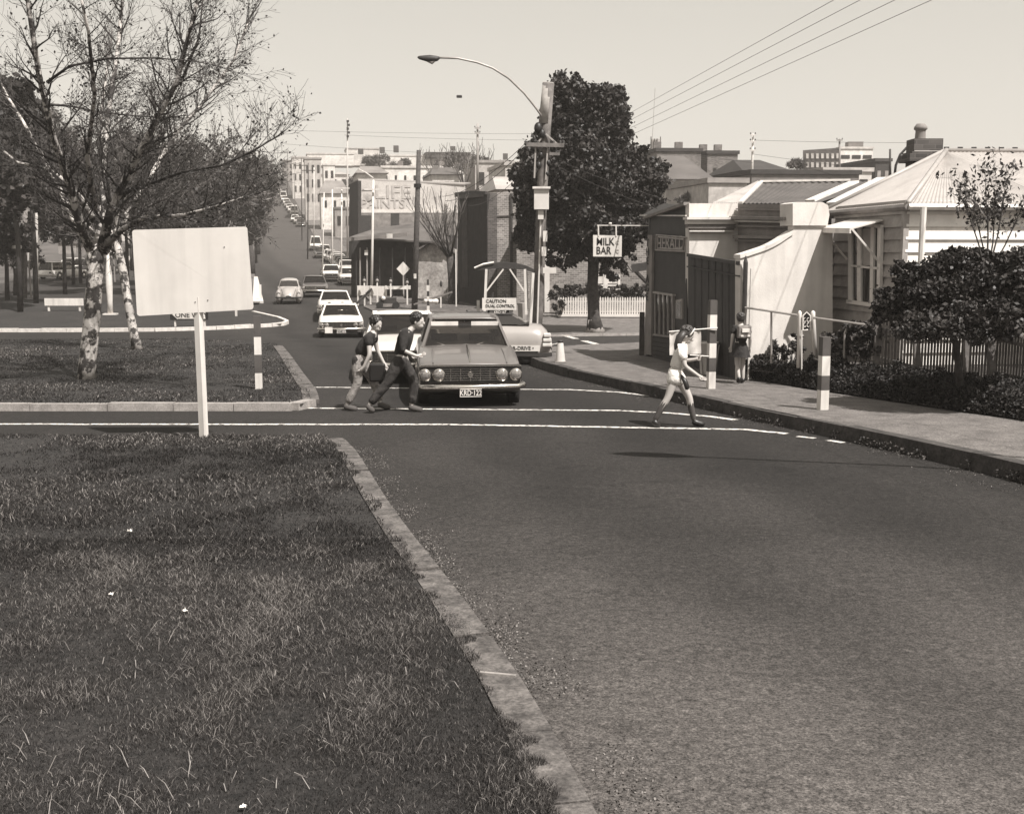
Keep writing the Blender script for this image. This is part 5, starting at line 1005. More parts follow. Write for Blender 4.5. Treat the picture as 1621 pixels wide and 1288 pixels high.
# driving school car and pale hatch on the corner
def dual():
    q = g(820, 578); T = thing('driving_school_car', 'pale rounded car with U-R-DRIVE lettering low on its flank at the corner', 'car', (q.x-.35, q.y+.8, G(q.y)), 0)
    P = paint(.32); prof = [(-2.0, .72), (-1.7, .9), (-.9, .95), (-.6, 1.0), (.1, 1.0), (.75, .98), (1.0, .94), (1.2, .6)]
    rows = []
    for x in np.linspace(-2.0, 1.2, 26):
        zt = interp(prof, x); hw_ = .72*(1-max(0, (abs(x+.4)-1.2)/.6)**2*.5); half = [(hw_*.96, .3), (hw_, .45), (hw_*1.02, .6), (hw_*.98, zt-.25), (hw_*.88, zt-.08), (hw_*.6, zt), (0, zt+.02)]
        rows.append([(x, -y, z) for y, z in half]+[(x, y, z) for y, z in half[-2::-1]])
    n = len(rows[0]); MB().add([p for r in rows for p in r], [(i*n+k, (i+1)*n+k, (i+1)*n+(k+1) % n, i*n+(k+1) % n) for i in range(len(rows)-1) for k in range(n-1)]+[tuple(range(n)), tuple((len(rows)-1)*n+k for k in range(n))]).build('body', P, T, True, world=False)
    for x in (-1.5, .55):
        for s in (-1, 1): MB().lathe((x, s*.62, .31), [(.15, -.09), (.3, -.09), (.31, 0), (.3, .09), (.15, .09)], 18, 1).build('wheel', RUBBER, T, True, world=False)
    MB().tube([(-.05, -.76, .36), (-.03, -.8, .6), (-.08, -.78, .85), (-.28, -.66, 1.02)], [.09, .1, .09, .06], 8).build('mudguard_lip', WHITE, T, True, world=False)
    MB().tube([(-.17, -.77, .36), (-.16, -.79, .6), (-.22, -.77, .85), (-.4, -.64, 1.0)], .02, 6).build('door_seam', DARK, T, True, world=False)
    pn = MB().box((.42, -.765, .42), (.95, .02, .15)).build('lettering_panel', CREAM, T, world=False)
    lettering('U-R-DRIVE •', .13, BLACK, pn, face_mat((.42, -.78, .42), (1, 0, 0)), squeeze=.95)
    MB().box((-.3, -.74, .26), (3.0, .03, .09)).build('sill', DARK, T, world=False)
    MB().add([(-1.1, -.56, 1.0), (.62, -.56, 1.0), (.2, -.45, 1.22), (-.95, -.45, 1.24)], [(0, 1, 2, 3)]).build('side_window', GLASSD, T, world=False)
    MB().add([(.64, -.56, 1.0), (.64, .56, 1.0), (.2, .45, 1.24), (.2, -.45, 1.24)], [(0, 1, 2, 3)]).build('rear_window', GLASSD, T, world=False)
    MB().box((-.38, 0, 1.25), (1.2, .95, .05)).build('roof', DARK, T, world=False, bevel=.02)
    cs = MB()
    for k in range(3): cs.box((1.08, -.62+.0*k, .5+k*.12), (.24-.03*k, .3, .09))
    cs.build('rear_bumper_and_lamps', WHITE, T, world=False, bevel=.02)
    # sign board on the roof
    sg = MB().box((-.12, -.3, 1.5), (.86, .03, .3)).build('warning_board', WHITE, T, world=False)
    lettering('CAUTION', .115, BLACK, sg, face_mat((-.2, -.322, 1.57), (1, 0, 0))); lettering('DUAL CONTROL', .1, BLACK, sg, face_mat((-.1, -.322, 1.45), (1, 0, 0)), squeeze=.95)
    MB().tube([(-.4, -.2, 1.26), (-.32, -.24, 1.62), (-.27, -.24, 1.78)], .03, 5).tube([(.1, -.2, 1.26), (.05, -.24, 1.74)], .03, 5).build('board_brace', DARK, T, world=False)
    pt = MB().box((-.1, -.44, 1.3), (.36, .02, .1)).build('number_plate', BLACK, T, world=False); lettering('KRO·167', .1, WHITE, pt, face_mat((-.1, -.455, 1.3), (1, 0, 0)), squeeze=.8)
    return T
dual()
# ---------------------------------------------------------------- people
def skin_mesh(name, chains, m, parent, sub=1, extra=None):
    """chains: list of lists of (point, radius); shared points are merged so that limbs join"""
    vs, rs, es, idx = [], [], [], {}
    for ch in chains:
        prev = None
        for p, r in ch:
            k = tuple(round(c, 4) for c in p)
            if k not in idx: idx[k] = len(vs); vs.append(k); rs.append(r)
            i = idx[k]
            if prev is not None and prev != i: es.append((prev, i))
            prev = i
    me = bpy.data.meshes.new('sk'); me.from_pydata(vs, es, []); o = bpy.data.objects.new('sk', me); COL.objects.link(o)
    sk = o.modifiers.new('s', 'SKIN'); sk.use_smooth_shade = True
    lay = me.skin_vertices[0].data if me.skin_vertices else None
    if lay is None:
        bm = bmesh.new(); bm.from_mesh(me); bm.verts.layers.skin.verify(); bm.to_mesh(me); bm.free(); lay = me.skin_vertices[0].data
    for i, r in enumerate(rs):
        r = r if hasattr(r, '__len__') else (r, r); lay[i].radius = r; lay[i].use_root = (i == 0)
    ss = o.modifiers.new('u', 'SUBSURF'); ss.levels = sub; ss.render_levels = sub
    dg = bpy.context.evaluated_depsgraph_get(); me2 = bpy.data.meshes.new_from_object(o.evaluated_get(dg)); bpy.data.objects.remove(o)
    if extra:
        bm = bmesh.new(); bm.from_mesh(me2); tmp = bpy.data.meshes.new('x'); tmp.from_pydata(extra.v, [], extra.f); bm.from_mesh(tmp); bmesh.ops.recalc_face_normals(bm, faces=bm.faces); bm.to_mesh(me2); bm.free()
    me2.polygons.foreach_set('use_smooth', [True]*len(me2.polygons)); me2.materials.clear(); me2.materials.append(m); me2.name = name
    ob = bpy.data.objects.new(name, me2); COL.objects.link(ob); ob.parent = parent; return ob
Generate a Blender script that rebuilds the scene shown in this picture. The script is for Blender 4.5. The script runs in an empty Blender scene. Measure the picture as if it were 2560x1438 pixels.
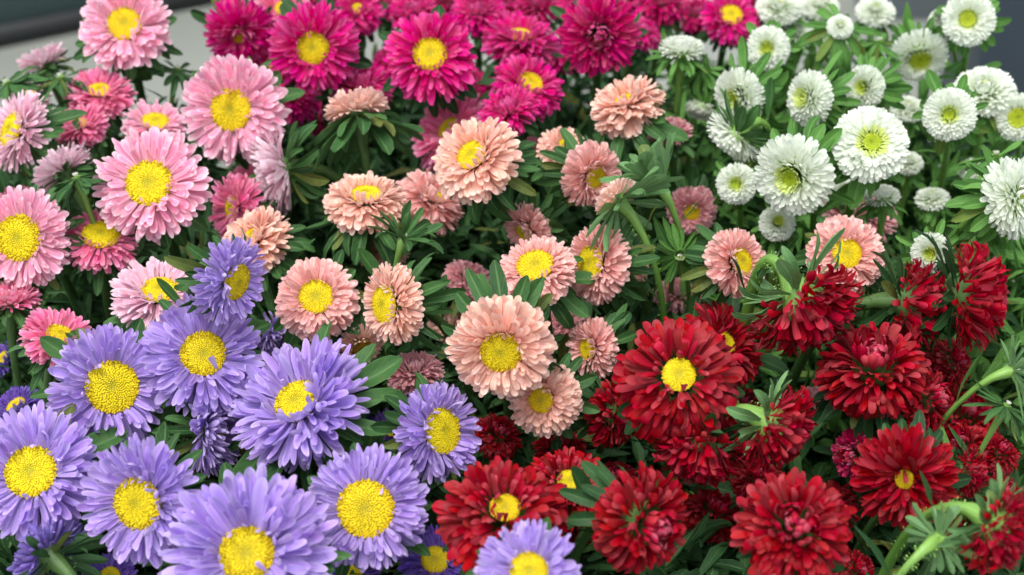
import bpy, math, random
import numpy as np
from mathutils import Vector, Matrix, Euler

R = math.radians
rng = random.Random(7)
C = bpy.context.scene.collection
scene = bpy.context.scene

# ------------------------------------------------------------------ camera
CAM_H, PITCH, LENS, SENSOR = 0.95, 32.0, 65.0, 36.0
PW, PH = 2560.0, 1438.0
FX = PW / SENSOR * LENS
cam_d = bpy.data.cameras.new('camera')
cam_d.lens, cam_d.sensor_width = LENS, SENSOR
cam_d.clip_start, cam_d.clip_end = 0.02, 200.0
cam_d.dof.use_dof = True
cam_d.dof.focus_distance = 0.93
cam_d.dof.aperture_fstop = 8.0
cam = bpy.data.objects.new('camera', cam_d)
C.objects.link(cam)
cam.location = (0, 0, CAM_H)
cam.rotation_euler = (R(90 - PITCH), 0, 0)
scene.camera = cam
CAM_M = Matrix.Translation(cam.location) @ cam.rotation_euler.to_matrix().to_4x4()
CAM_R = CAM_M.to_3x3()

# ------------------------------------------------------------------ light: bright overcast
SUN_EL, SUN_ROT = 72.0, 215.0
world = bpy.data.worlds.new('World')
scene.world = world
world.use_nodes = True
wn = world.node_tree
sky = wn.nodes.new('ShaderNodeTexSky')
sky.sky_type = 'NISHITA'
sky.sun_disc = False
sky.sun_elevation, sky.sun_rotation = R(SUN_EL), R(SUN_ROT)
sky.air_density, sky.dust_density, sky.ozone_density = 1.0, 4.0, 1.0
bg = wn.nodes['Background']
bg.inputs[1].default_value = 0.14
grey = wn.nodes.new('ShaderNodeHueSaturation')             # cloud cover: the sky's blue washed out
grey.inputs['Saturation'].default_value = 0.35
wn.links.new(sky.outputs[0], grey.inputs['Color'])
wn.links.new(grey.outputs[0], bg.inputs[0])
sun_d = bpy.data.lights.new('sun', 'SUN')
sun_d.energy, sun_d.angle, sun_d.color = 1.05, R(34), (1.0, 0.97, 0.93)
sun = bpy.data.objects.new('sun', sun_d)
C.objects.link(sun)
sun.location = (0, 0, 3)
sun.rotation_euler = (R(90 - SUN_EL), 0, R(180 - SUN_ROT))
scene.view_settings.view_transform = 'Standard'
scene.view_settings.look = 'None'
scene.view_settings.exposure = 0.95
scene.view_settings.gamma = 1.0
scene.cycles.max_bounces = 8
scene.cycles.diffuse_bounces = 6
scene.cycles.transmission_bounces = 4

# ------------------------------------------------------------------ materials
def new_mat(name):
    m = bpy.data.materials.new(name)
    m.use_nodes = True
    nt = m.node_tree
    nt.nodes.clear()
    out = nt.nodes.new('ShaderNodeOutputMaterial')
    return m, nt, out

def N(nt, kind, **kw):
    n = nt.nodes.new('ShaderNode' + kind)
    for k, v in kw.items():
        setattr(n, k, v)
    return n

def math_n(nt, op, a, b=None, c=None):
    n = N(nt, 'Math', operation=op)
    for i, x in enumerate((a, b, c)):
        if x is None:
            continue
        if isinstance(x, (int, float)):
            n.inputs[i].default_value = x
        else:
            nt.links.new(x, n.inputs[i])
    return n.outputs[0]

def ramp(nt, fac, stops):
    n = N(nt, 'ValToRGB')
    e = n.color_ramp.elements
    while len(e) < len(stops):
        e.new(0.5)
    for k, (p, c) in enumerate(stops):
        e[k].position = p
        e[k].color = (*c, 1)
    nt.links.new(fac, n.inputs[0])
    return n.outputs[0]

def mixc(nt, fac, a, b, mode='MIX'):
    n = N(nt, 'Mix', data_type='RGBA', blend_type=mode)
    if isinstance(fac, (int, float)):
        n.inputs[0].default_value = fac
    else:
        nt.links.new(fac, n.inputs[0])
    for s, x in ((6, a), (7, b)):
        if isinstance(x, tuple):
            n.inputs[s].default_value = (*x, 1)
        else:
            nt.links.new(x, n.inputs[s])
    return n.outputs[2]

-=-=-

> Exercise brief
Your task is to collect every line above that contains the word "script".

> Answer for the task
Keep writing the Blender script for this image. This is part 5, starting at line 1005. More parts follow. Write for Blender 4.5. Treat the picture as 1621 pixels wide and 1288 pixels high.
Generate a Blender script that rebuilds the scene shown in this picture. The script is for Blender 4.5. The script runs in an empty Blender scene. Measure the picture as if it were 2560x1438 pixels.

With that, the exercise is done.